Entertainment

Meghan McCain Blasts The Left For ‘Moral Relativism,’ Comparing US To Saudi Arabia, North Korea

Katie Jerkovich Entertainment Reporter
Font Size:

Meghan McCain pushed back forcefully on her “The View” co-hosts Wednesday when they called the U.S. decision to withdraw from the UN Human Rights Council “tone-deaf” in light of children being separated from their parents at the Mexico Border.

Joy Behar said considering what was going on at the border it was “tone-deaf,” before McCain schooled them all on why the U.S. decided to withdraw from the UN council: its “political bias against Israel.”

“The reason why America has decided to pull out is because of the disproportionate focus on Israel and human rights abuses as compared to other countries,” McCain shared. “Israel has 68 condemnations. North Korea has nine. Venezuela and Russia have zero. And so they are seen as a bias against Israel, which is why we have chosen to pull out.”

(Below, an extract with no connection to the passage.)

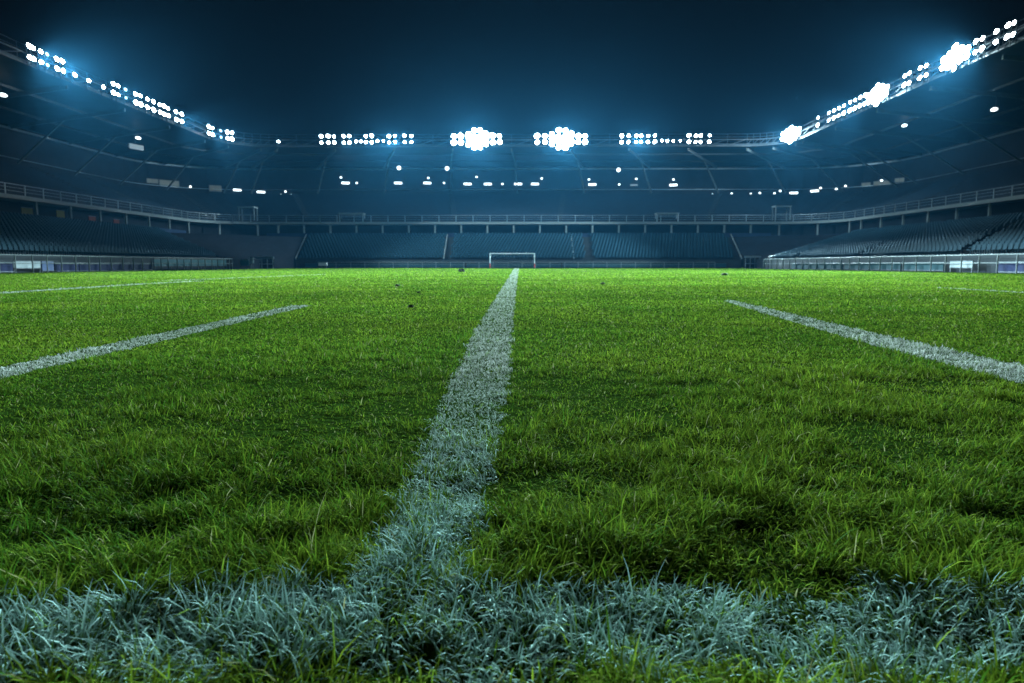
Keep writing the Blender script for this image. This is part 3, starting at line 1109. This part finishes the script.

“I believe that we shouldn’t be putting our country in the same place as countries where you can be murdered for being gay,” she added. “This is a biased organization. We should 100 percent not be involved.”

Sunny Hostin interjected and said the bottom line is “until we can get our own house in order and make human rights at home a priority it doesn’t make sense for us to be at the table.”

That got McCain fired up.

“Where the left continues to lose me is this moral relativism between places like Saudi Arabia and North Korea to the United States,” McCain explained. “What’s going on at the border is horrific. I’ve said it for the past two days. … But the idea that being imprisoned and tortured and murdered for being gay or having forced abortions or in prison camps with what’s going on in North Korea is somehow the same as the American exceptionalism….

Hostin jumped in and said, “no one is saying it’s the same..”

“You just described point-blank a very conservative ideal of American exceptionalism, which I in my whole heart believe with,” McCain answered. “And the idea that it’s the same, that we have to get our house in order — yes, of course, but it is not the same as Saudi Arabia. … You just said that.”

Hostin argued her suggestion was not saying the U.S. was the same as those other countries.

“OK, so you can at least concede that what’s going on in North Korea and Saudi Arabia is different and worse than what’s going on in this country?” McCain asked her co-host.

“I think it’s different,” Hostin responded.

“Not worse?” McCain explained. “Being killed for being gay, imprisoned, forced abortions all the things going on in North Korea you think is comparable to what’s going on in America?”

Whoopi then interjected and claimed no country “comes out clean.”